1766-01-13, de Voltaire [François Marie Arouet] à Michel Paul Guy de Chabanon.

Plus vos Lettres, Monsieur, m'ont inspiré d'estime et d'amitié pour vous, plus je sens qu'il est de mon devoir de répondre à la confiance dont vous m'honorez, en vous disant librement ma pensée.

Il m'est arrivé avec vous ce qui arrive prèsque toujours avec les gens du mêtier que l'on consulte.
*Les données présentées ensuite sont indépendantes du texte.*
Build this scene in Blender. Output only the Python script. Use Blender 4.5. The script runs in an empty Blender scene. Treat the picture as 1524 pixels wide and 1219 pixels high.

Ils voient le sujet sous un point de vue, et l'auteur l'a envisagé sous un autre.

Je m'intéresse véritablement à vous; Le sujet m'a paru d'une difficulté prèsque insurmontable; ne m'en croiez pas; consultez ceux de vos amis qui ont le plus d'usage du théâtre, et le goût le plus sûr; laissez reposer quelque temps vôtre ouvrage, vous le reverrez ensuitte avec des yeux frais, et vous en serez meilleur juge que personne. Ce pas cy est glissant, il ne faudrait vous compromettre à donner une pièce de théâtre qu'en cas que tous vos amis vous eussent répondu du succez, et que vous même en revoiant vôtre pièce après l'avoir oubliée vous vous sentissiez intérieurement entrainé par l'intérêt de l'intrigue. C'est de cette intrigue dont il s'agit principalement, vous jugerez si elle est assez vraissemblable et assez attachante; c'est là ce qui fait réussir les pièces au théâtre. La diction, la beauté continue des vers sont pour la lecture. Esther est divinement écrite, et ne peut être jouée. Le stile de Rhadamiste est quelquefois barbare, mais il a un très grand intérêt, et la pièce réussira toujours. Je ne sais si je me trompe, mais j'aurais souhaitté que Virginie n'eût point eu trois amants; j'aurais voulu que l'état d'esclave dont elle est menacée eût été annoncé plutôt, et que cet avilissement eût fait un beau contraste avec les sentiments romains de cette digne fille; qu'elle eût traitté son tiran en esclave, et que son père l'eût reconnue pour légitime à la noblesse de ses sentiments; je voudrais que le doute sur sa naissance fût fondé sur des preuves plus fortes qu'une simple Lettre de sa mère.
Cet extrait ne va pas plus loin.